Tips for Leading Successful Games
  • Set ground rules. Share any rules or guidelines about the icebreaker before you start: how much time will you spend on the activity, and how much time will each girl have to speak? You can set boundaries by time (“Everyone will have one minute to answer.”) or length (“Everyone should answer in three sentences or less.”)  Remind the girls to give everyone a chance to participate by not interrupting one another and muting their microphones when they’re not speaking.

  • Encourage girls by name (often). During an in-person meeting, you can make eye contact with each girl to make sure that she’s engaged.

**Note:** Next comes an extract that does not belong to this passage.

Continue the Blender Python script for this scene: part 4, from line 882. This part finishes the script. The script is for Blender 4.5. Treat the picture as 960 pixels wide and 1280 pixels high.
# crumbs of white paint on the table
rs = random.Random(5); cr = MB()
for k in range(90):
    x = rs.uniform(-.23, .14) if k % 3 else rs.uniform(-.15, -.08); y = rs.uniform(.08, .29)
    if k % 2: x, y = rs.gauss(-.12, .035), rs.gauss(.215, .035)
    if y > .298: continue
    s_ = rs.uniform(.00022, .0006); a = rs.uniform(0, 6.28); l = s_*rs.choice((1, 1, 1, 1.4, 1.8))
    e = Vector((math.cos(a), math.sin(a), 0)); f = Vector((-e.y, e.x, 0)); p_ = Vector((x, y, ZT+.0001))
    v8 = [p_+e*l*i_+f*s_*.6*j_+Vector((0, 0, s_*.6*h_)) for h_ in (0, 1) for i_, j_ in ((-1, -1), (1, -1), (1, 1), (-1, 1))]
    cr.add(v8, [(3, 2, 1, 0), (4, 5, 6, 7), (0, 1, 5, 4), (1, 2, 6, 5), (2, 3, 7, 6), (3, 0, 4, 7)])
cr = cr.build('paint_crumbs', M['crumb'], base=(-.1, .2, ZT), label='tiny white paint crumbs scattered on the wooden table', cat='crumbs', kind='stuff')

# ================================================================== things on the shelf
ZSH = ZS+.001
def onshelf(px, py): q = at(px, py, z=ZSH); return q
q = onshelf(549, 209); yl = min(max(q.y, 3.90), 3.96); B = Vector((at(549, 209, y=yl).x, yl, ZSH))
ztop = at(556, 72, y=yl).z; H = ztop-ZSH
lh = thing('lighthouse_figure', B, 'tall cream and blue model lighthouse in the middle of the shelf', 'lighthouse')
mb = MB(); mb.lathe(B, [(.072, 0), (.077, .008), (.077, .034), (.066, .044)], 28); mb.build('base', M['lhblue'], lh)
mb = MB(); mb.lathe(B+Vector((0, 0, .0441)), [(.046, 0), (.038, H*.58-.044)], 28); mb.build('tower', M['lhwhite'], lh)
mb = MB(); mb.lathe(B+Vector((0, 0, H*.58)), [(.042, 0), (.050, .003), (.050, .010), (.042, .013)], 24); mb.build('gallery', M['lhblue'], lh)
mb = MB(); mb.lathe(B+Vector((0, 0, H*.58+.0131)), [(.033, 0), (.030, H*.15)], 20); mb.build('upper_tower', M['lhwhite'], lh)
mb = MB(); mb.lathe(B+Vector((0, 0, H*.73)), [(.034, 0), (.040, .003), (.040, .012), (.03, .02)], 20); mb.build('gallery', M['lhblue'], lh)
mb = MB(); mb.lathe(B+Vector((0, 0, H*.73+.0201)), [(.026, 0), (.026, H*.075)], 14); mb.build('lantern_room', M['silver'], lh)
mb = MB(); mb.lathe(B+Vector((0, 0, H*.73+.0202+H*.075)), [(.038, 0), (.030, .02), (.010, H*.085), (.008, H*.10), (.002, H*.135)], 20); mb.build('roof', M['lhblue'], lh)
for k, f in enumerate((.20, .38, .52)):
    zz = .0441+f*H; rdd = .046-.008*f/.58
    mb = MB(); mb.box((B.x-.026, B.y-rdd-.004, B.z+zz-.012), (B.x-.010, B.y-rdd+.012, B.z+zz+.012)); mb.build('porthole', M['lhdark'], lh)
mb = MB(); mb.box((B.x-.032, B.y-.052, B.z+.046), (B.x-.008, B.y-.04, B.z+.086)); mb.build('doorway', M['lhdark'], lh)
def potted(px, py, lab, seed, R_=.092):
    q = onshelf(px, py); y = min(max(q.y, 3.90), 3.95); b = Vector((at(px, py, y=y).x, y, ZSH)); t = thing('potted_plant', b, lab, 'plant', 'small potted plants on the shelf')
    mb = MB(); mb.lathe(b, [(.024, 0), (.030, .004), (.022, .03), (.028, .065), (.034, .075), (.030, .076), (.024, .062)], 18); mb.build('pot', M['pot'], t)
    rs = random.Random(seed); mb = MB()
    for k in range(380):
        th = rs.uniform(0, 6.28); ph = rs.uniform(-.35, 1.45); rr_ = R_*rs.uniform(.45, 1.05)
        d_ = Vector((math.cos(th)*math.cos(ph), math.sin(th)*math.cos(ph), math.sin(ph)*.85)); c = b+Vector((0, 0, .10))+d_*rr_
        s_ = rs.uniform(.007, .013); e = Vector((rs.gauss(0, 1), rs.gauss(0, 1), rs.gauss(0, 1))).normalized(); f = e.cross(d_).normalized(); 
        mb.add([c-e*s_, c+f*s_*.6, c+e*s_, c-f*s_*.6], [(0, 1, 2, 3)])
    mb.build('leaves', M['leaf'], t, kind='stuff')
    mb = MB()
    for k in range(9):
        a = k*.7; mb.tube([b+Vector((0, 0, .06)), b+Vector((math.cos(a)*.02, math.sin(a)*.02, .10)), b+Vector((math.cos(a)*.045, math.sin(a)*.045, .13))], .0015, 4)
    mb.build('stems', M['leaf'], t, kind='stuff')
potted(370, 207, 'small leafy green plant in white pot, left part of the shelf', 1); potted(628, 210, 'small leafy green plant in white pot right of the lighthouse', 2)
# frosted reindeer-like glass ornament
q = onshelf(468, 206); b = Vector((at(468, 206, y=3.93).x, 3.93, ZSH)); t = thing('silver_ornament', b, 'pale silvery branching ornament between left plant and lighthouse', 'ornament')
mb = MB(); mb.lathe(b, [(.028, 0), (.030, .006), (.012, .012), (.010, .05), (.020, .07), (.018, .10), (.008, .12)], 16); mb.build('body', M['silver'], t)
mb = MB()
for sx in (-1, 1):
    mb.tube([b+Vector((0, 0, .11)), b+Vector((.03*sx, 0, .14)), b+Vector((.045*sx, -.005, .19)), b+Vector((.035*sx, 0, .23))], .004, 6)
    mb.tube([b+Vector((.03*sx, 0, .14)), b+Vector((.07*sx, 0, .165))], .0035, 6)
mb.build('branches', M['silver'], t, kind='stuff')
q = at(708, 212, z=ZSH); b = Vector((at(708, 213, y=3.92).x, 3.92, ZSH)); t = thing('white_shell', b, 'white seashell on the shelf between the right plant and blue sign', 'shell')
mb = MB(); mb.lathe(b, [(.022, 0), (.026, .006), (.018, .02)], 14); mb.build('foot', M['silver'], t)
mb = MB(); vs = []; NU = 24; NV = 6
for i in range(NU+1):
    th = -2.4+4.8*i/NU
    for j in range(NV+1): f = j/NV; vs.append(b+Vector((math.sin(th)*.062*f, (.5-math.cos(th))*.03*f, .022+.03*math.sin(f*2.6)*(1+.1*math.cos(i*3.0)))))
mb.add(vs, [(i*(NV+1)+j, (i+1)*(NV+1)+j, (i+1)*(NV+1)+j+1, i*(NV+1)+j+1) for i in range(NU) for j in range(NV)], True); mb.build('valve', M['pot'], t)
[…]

In a virtual setting, call out each girl by name to encourage participation and show appreciation for her unique contributions.
  • Don’t make games mandatory. Remember, not every girl will want to speak or answer every question. Encourage them to participate, but don’t force them to if they aren’t comfortable. 

  • Don’t interrupt. Aside from the time limits they agreed to, let the girls speak and give them space to fully participate in the activity. Remember, they are not just expressing themselves to their Girl Scout sisters; they’re also building their comfort with virtual meeting tools, and they need the space to do that.

  • Be comfortable with silence. It’s natural to want to fill any quiet moments during an activity but remember that the girls may need time to think about the question, and will speak up when they are ready. Filling the silence for them may discourage them from jumping in when they are ready to share. 

  • Keep parents or caregivers in the loop. If you’re using an activity that involves the girls showing items in their home, let families know in advance so they can plan accordingly—they’ll appreciate it! 

  • Consider uniquely virtual games. Showing off a favorite routine or a favorite room in their home is something you couldn’t do with your girls during an in-person meeting. Embrace it! Take this time to explore new ways of getting to know your girls that wouldn’t be open to you during a regular meeting. 

  • Keep an eye on their involvement. Some girls will jump right into virtual meetings- but some may not. Watch closely for signs that girls are losing interest or having trouble participating and try to gently pull them into the fold. If the issue continues, ask their parent or caregiver about ways to better engage them during meetings, and possibly address other challenges the girls may be facing outside of Girl Scouts.